Purtroppo, dalle ricerche relative alle tradizioni locali non è emerso nessun nome di decoratore abruzzese di vele. Ho appreso soltanto, intervistando alcuni pescatori pescaresi, che, per delineare i contorni delle immagini si ricorreva all'uso di piccole scope e non del pennello e che a Silvi marina (come ho appreso dalle notizie fornitemi dal marinaio armatore Marino Frosciacchi) c'era una squadra di decoratori di vele di cui né l'armatore Frosciacchi né altri marinai intervistati a Pescara hanno ricordato i nomi.

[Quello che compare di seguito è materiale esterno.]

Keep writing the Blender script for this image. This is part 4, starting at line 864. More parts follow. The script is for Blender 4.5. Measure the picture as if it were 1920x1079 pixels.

Tra i simboli di stampo figurativo abbondavano, specialmente, quelli di carattere religioso. Tra i simboli antichi primeggia ancora con il pentacolo e con l'esagramma l’occhio di Cubia affiancato da motivi di preistorica derivazione, come la ruota raggiata riconvertita in sole splendente; la linea a zig- zag riciclata come dente di lupo o spina di pesce (Chevron); nonché elementi delle passate tradizioni medievali come la stella a 8 punte trasformata in rosa dei venti. Sulle lancette di Martinsicuro ho rinvenuto la torretta di avvistamento, tipica di tutta la costa abruzzese; sulle sciabiche di Silvi ho rinvenuto un cavallo (foto inviatami da Vittorio Scordella, di Silvi) e su una paranza di Giulianova il simbolo del fascismo, elemento che costituisce una rarità tra la simbologia impiegata in Abruzzo e, credo, in tutto l'Adriatico. Inoltre, Guido, custode del palazzo Farnese di Ortona mi ha riferito che su una paranza locale c'era, addirittura, l'immagine di Benito Mussolini. Mi piace ricordare che, nel teramano, alla foce del Vomano, nei pressi di Giulianova e a San Vito Chietino, i pescatori che non disponevano di liquidità, per farsi costruire una paranza, si costruivano il cannizzo, imbarcazione arcaica in uso nel teramano fino al 1980 come afferma lo specialista di imbarcazioni arcaiche Marco Bonono (Cfr., Marco Bonino, Roma 1989).